Your instructions: Count each line in which the word "scene" appears. Reply with the total and nothing more.

Stored data:
--
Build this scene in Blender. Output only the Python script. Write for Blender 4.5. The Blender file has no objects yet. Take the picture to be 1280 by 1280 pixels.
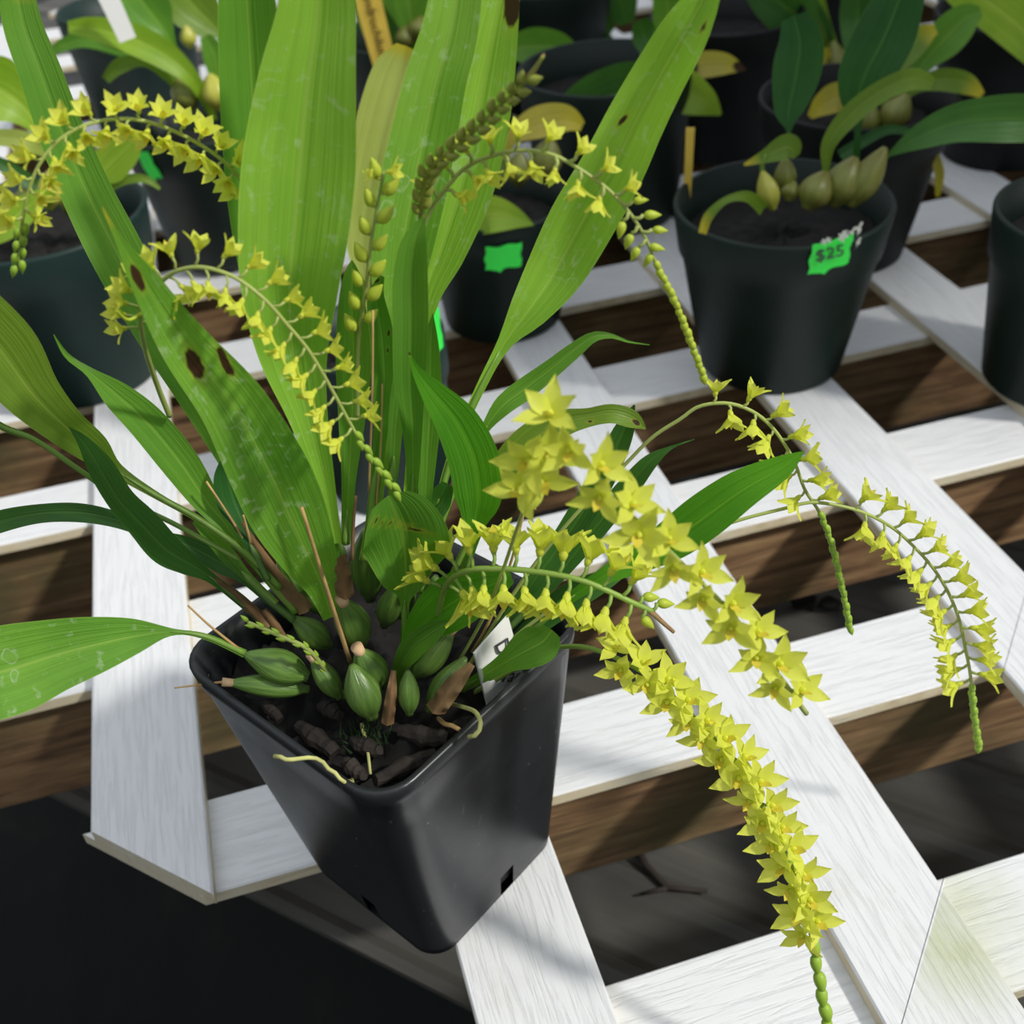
import bpy, bmesh, math, random
from mathutils import Vector, Matrix
random.seed(7)
U = 0.12                                   # one lattice pitch in metres; all coordinates below are in pitches
FPX = 1408.64
CAM = Vector((0.87986884, -2.1499226, 2.90014932))
RX = Vector((0.95801505, -0.27789802, -0.07056804)).normalized()
FW = Vector((0.17410542, 0.75939641, -0.62690063)).normalized()
DN = FW.cross(RX).normalized(); RX = DN.cross(FW).normalized()
HF = Vector((FW.x, FW.y, 0)).normalized()  # horizontal heading
POT = Vector((0.985, -0.17, 0))
SC = bpy.context.scene; COL = SC.collection
# ------------------------------------------------------------------ sight helpers
def ray(px, py): return FW + RX*((px-640)/FPX) + DN*((py-640)/FPX)
def atz(px, py, z):
    d = ray(px, py); return CAM + d*((z-CAM.z)/d.z)
def V(px, py, off=0.0, base=POT):          # point standing over the plane through base, off further back
    d = ray(px, py); t = ((base-CAM).dot(HF)+off)/d.dot(HF); return CAM + d*t
def dep(P): return (P-CAM).dot(FW)
def proj(P):
    q = P-CAM; return (640+FPX*q.dot(RX)/q.dot(FW), 640+FPX*q.dot(DN)/q.dot(FW))
# ------------------------------------------------------------------ materials
def newmat(name):
    m = bpy.data.materials.new(name); m.use_nodes = True
    nt = m.node_tree; nt.nodes.clear()
    out = nt.nodes.new('ShaderNodeOutputMaterial'); b = nt.nodes.new('ShaderNodeBsdfPrincipled')
    nt.links.new(b.outputs[0], out.inputs[0]); return m, nt, b, out
def N(nt, t, **k):
    n = nt.nodes.new(t)
    for a, v in k.items():
        if a.startswith('i_'): n.inputs[a[2:].replace('_', ' ')].default_value = v
        else: setattr(n, a, v)
    return n
def L(nt, a, b): nt.links.new(a, b)
def srgb(r, g, b):
    f = lambda c: (c/255/12.92) if c/255 <= .04045 else ((c/255+.055)/1.055)**2.4
    return (f(r), f(g), f(b), 1)
def ramp(nt, fac, stops):
    r = N(nt, 'ShaderNodeValToRGB'); e = r.color_ramp.elements
    while len(e) < len(stops): e.new(.5)
    for x, (p, c) in zip(e, stops): x.position = p; x.color = c
    L(nt, fac, r.inputs[0]); return r
def mixc(nt, fac, a, b, mode='MIX'):
    m = N(nt, 'ShaderNodeMix', data_type='RGBA', blend_type=mode)
    for s, v in ((0, fac), (6, a), (7, b)):
        if hasattr(v, 'links'): L(nt, v, m.inputs[s])
        else: m.inputs[s].default_value = v
    return m.outputs[2]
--
Output for this task: 2